The kitchen windowsill is satisfyingly full of pots of germinated seeds. Cobaea, statice, rudbeckia, verbena, stocks are all through. Next to be sown will be basil and tomatoes, 'Sunset' an orange cherry tomato (Mr Fothergill £2.35) and 'Alicante' (Mr Fothergill £1.55), both OK for growing outdoors.

Perfectionists might like to spray apple and pear trees against scab, if there are no more pressing tasks to hand. Scab is a blemish rather than a threat. Trees will not die because of it.

Moss has had a field day on lawns after this wet winter. If you cannot learn to love it, hire a scarifier and sweat the weekend away tearing the stuff out. The lazier option is to use a chemical moss killer.

Indoor plants may need potting on. Find out by knocking them gently out of their pots and examining their rootballs. If there is a solid mass of root showing round the outside of the compost, the plant needs a larger pot.

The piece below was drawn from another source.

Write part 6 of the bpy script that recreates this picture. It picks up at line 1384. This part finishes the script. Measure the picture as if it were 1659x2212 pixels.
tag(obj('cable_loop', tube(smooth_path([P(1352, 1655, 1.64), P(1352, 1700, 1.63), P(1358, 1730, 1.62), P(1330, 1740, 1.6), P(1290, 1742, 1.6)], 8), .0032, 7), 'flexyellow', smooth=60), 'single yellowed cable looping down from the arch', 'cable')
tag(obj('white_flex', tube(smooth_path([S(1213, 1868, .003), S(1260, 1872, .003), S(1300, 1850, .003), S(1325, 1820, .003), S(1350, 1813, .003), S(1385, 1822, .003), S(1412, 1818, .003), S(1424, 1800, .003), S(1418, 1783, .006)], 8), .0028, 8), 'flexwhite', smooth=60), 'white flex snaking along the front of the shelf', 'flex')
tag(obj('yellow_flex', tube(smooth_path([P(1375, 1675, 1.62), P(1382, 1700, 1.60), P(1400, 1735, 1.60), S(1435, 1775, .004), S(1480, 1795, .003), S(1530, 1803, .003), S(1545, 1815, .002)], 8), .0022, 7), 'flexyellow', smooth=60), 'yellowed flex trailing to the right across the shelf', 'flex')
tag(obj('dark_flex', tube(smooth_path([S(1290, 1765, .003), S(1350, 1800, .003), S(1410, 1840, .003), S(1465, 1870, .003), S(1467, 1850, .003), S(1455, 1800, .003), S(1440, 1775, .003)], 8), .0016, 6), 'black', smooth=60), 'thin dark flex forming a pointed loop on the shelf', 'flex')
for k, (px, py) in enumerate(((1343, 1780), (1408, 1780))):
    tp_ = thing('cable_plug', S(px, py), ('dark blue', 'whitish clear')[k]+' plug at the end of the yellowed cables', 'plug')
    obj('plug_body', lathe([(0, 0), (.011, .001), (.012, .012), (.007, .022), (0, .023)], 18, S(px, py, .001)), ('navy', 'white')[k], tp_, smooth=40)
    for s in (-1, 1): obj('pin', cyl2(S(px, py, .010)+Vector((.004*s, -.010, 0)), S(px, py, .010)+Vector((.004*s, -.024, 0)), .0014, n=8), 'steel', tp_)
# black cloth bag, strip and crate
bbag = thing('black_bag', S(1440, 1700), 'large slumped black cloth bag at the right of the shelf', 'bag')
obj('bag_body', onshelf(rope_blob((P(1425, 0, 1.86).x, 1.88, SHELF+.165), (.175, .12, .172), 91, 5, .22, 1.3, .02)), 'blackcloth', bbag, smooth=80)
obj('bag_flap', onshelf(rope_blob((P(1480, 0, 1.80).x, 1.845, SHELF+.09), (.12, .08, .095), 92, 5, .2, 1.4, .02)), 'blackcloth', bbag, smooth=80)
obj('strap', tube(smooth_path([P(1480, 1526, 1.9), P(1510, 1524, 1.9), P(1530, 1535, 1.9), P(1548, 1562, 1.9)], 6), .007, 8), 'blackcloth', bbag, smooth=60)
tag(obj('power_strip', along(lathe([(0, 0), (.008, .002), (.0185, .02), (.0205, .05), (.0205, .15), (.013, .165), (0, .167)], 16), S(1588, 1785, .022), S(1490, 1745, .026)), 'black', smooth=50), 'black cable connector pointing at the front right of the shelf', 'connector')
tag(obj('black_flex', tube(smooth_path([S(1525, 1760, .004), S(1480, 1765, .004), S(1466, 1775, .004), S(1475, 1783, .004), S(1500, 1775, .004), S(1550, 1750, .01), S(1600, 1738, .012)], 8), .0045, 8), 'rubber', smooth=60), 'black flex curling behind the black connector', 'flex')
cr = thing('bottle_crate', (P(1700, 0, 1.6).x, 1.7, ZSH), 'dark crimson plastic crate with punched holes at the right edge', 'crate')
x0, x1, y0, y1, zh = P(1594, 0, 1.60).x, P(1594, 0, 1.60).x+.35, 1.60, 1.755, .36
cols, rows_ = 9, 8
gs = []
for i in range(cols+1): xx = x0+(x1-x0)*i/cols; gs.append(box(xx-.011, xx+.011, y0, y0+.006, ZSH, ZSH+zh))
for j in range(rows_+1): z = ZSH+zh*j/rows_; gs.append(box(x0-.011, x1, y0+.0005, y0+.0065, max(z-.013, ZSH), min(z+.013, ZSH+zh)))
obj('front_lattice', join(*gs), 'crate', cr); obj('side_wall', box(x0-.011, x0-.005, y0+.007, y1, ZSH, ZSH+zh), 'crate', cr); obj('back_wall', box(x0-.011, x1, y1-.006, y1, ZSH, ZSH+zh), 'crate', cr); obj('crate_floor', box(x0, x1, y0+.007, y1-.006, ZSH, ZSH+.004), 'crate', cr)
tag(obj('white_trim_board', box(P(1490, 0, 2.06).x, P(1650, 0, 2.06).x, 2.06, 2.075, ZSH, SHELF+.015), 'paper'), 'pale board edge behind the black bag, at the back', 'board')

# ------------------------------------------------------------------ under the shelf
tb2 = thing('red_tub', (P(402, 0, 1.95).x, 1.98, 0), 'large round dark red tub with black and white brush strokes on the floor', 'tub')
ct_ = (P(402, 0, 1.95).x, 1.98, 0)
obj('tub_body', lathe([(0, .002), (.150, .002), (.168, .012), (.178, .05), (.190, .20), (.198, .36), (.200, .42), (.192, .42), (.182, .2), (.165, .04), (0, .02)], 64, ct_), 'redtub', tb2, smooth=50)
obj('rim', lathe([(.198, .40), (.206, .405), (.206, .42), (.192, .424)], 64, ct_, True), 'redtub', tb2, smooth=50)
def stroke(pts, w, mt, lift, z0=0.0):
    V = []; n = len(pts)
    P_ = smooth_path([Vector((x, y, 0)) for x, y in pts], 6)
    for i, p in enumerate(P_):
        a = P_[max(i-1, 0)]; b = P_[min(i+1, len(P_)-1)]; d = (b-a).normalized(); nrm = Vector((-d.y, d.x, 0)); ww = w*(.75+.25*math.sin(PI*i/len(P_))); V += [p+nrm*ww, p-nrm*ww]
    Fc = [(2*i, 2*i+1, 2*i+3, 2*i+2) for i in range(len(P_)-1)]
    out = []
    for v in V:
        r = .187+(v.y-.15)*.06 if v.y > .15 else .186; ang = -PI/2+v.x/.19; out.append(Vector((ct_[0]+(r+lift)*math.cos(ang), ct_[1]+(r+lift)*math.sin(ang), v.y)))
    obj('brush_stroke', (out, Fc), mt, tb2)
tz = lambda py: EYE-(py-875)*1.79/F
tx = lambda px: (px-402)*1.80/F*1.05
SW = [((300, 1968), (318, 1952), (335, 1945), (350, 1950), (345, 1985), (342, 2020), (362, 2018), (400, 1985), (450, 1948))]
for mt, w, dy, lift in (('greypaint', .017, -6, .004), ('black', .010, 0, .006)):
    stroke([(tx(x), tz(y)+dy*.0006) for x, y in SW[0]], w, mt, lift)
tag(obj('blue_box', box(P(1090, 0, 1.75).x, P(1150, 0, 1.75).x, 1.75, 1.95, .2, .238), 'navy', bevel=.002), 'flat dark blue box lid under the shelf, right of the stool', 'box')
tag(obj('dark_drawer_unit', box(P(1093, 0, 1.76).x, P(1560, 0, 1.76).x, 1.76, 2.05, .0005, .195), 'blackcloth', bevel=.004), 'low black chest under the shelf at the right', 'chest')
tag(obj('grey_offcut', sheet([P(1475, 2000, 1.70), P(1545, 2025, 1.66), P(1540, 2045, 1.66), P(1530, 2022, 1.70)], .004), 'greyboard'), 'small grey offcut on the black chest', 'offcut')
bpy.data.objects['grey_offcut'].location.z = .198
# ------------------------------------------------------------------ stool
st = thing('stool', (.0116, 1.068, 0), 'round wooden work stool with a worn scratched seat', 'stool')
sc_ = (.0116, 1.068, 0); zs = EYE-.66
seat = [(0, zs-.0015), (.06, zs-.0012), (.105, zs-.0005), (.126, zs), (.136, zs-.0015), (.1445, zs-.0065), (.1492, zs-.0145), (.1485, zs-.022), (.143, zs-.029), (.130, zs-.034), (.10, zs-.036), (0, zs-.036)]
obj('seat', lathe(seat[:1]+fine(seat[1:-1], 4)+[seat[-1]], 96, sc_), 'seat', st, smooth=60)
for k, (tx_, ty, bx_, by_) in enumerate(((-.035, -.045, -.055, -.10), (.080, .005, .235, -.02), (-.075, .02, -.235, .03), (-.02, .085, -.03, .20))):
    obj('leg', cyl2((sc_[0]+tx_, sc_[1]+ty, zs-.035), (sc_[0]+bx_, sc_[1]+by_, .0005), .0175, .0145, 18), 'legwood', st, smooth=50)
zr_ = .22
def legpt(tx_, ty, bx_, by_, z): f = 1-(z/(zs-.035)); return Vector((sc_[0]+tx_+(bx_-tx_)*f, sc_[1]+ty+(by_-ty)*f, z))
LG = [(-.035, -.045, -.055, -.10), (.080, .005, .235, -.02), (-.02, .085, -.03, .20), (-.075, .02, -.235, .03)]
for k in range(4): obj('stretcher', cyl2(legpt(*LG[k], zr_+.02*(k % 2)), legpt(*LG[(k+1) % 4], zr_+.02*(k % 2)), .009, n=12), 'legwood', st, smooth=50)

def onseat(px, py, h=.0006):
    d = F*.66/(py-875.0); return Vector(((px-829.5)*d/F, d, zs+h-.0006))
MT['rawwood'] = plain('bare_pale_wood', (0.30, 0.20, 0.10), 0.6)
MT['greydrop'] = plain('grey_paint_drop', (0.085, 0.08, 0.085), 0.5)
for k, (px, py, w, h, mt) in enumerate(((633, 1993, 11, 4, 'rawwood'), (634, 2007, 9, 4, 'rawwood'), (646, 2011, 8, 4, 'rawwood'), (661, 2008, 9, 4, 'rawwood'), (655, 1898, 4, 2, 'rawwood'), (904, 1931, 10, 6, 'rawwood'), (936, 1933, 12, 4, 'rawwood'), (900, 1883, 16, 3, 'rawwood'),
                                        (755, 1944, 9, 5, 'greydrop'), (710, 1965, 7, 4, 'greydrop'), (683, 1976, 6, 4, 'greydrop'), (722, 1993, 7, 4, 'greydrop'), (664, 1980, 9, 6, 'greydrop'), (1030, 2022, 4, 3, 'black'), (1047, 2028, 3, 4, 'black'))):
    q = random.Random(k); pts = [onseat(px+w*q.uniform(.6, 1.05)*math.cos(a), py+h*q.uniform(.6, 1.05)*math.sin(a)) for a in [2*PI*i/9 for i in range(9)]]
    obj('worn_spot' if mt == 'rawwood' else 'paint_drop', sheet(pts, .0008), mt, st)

Do not suppose that, by giving a plant a pot twice as big you will make it twice as happy. One size larger will be plenty.

What to see

The first of this season's Rare Plant Fairs takes place tomorrow (11am-4pm) at the Bishop's Palace, Wells, Somerset. The building is medieval, surrounded by a garden of 14 acres in which rise the springs that first gave the city its name. For those who depend on their SatNavs to get anywhere, the reference is BA5 PD. Admission to the fair is £4.